Wait till it happens to you, if you do a lot of combat it will.
I'm very careful, but it can still happen.
I have about 500 bounty kills with 3.5 million credits from bounties and over 2.5 million credits from ~20 assassination missions. I'm not a flight sim ace or Elite pilot by any stretch of the imagination, but I think I understand the combat mechanic well enough to aver that it's not the problem people say it is. And yes, it has happened to me too - about 10 times. However, I don't complain about it, I hightail it out of the engagement zone, pay my fine and come back. If it's an assassination mission, the cops bloody
wait until the Anaconda is down before turning on you! You always have plenty of time to get away.
The simple fact of the matter is that if you shoot someone, even accidentally, at the
very least the police will want to speak to you under caution. If you shoot a cop, even accidentally, they will turn their guns on you. The AI can be improved to stop it making the
really stupid maneuvers, and I guess there could be a surrender mode included that leads to paying a somewhat larger fine and immediate return to the police faction's station, but the mechanic is fine as it is. I've died
once from police fire, and that was because I had turrets installed and
I forgot to switch them from 'fire at will', accidentally hit a cop with
my multicannon when engaging a wanted at a nav beacon (I was about a kilometre away and
I fired without checking the line of fire properly) and then, well, the turrets took over and brought the whole system armada in on my position firing everything they had at me. It was
my fault (and hilarious).
I appreciate that people dislike having to compensate for the stupidity of others, but stupidity is a fact of life, as is friendly fire, and many players don't seem to want to recognise that they play a significant role in the incidents. Look at the video posted - there are dumbfire trails indicating that a ship is on a course that will intersect, and the scanner
clearly shows that it's moving really,
really fast. It was the first thing I noticed after the video looped. The video is too short to really make a strong determination either way, but from what there is, I feel that the player wasn't paying enough attention to what was going on around them.
Yes, the AI is a bit dumb. Improve it. But removing the mechanic that actually
requires you to have a basic spatial awareness in a 3D flying and shooting game is just as dumb. Why should the police be like "Oh, it's OK, don't worry about shooting me a bit - it was just a bit!
You only shot me a bit. It wasn't shooting me a lot, so it's nothing to worry about"? It's just absurd!

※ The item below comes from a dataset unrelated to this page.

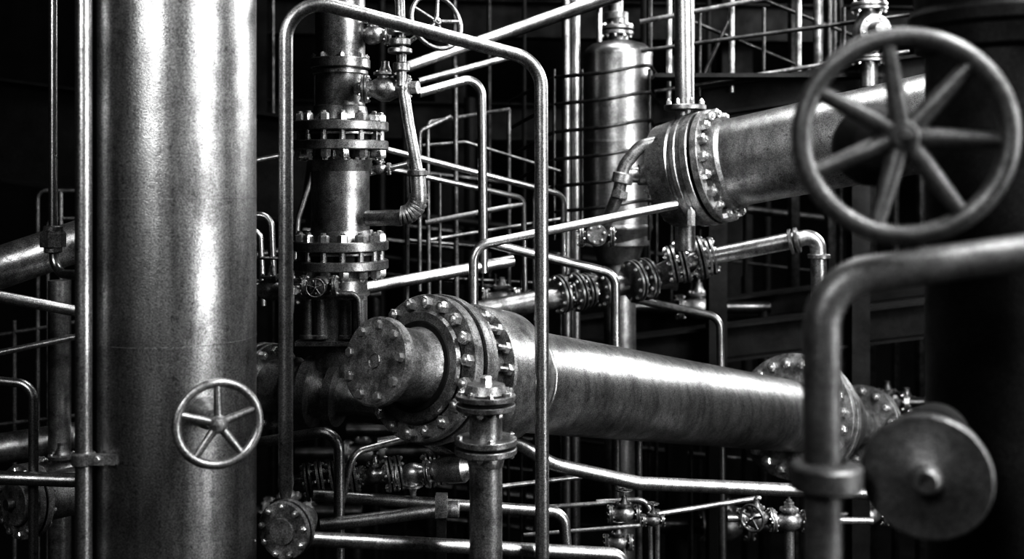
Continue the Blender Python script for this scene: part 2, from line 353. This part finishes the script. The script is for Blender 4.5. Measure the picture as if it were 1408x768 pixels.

The scanner is the second most important thing to be looking at when you're engaging a target, and the most important when they're out of your visual arc. There are videos where people are showing off the free-look, and yes it's useful. But that's just a bonus - the representation of the ship on the left of the scanner and the tailed dot on the scanner itself give you enough information to infer plenty about target position, relative momentum and orientation. Try playing modern FPS without looking at the minimap (or playing a hardcore server that turns it off) and see how often you get gubbed from behind. Play with the minimap on for 100 hours and note the change. The same principle applies in Elite - you have limited visibility in the cockpit, especially in a ship like the Viper (which I use), and combat in RESes is too constrained and fast-paced to make free-look really viable without an expensive face-tracking solution (FaceTrackNoIR is a bit patchy, especially if there's a light source behind you). The sensor display is there for a reason.
Understanding it is therefore paramount.
Many players just want the combat to be simple point-and-shoot. It's not and it shouldn't be. The scanner is the single best tool for spatial awareness in the game, and I genuinely believe that not enough people pay it enough attention, which has led to the proposed "you only shot me a bit" mechanic. I won't complain about it greatly - it makes my job easier, but it will dumb combat down so people don't have to learn.
To reiterate, my initial comment about the mining laser incident
was a joke.
I've not heard of it happening very often - is it worth gimping a game mechanic to fix a separate, minor issue?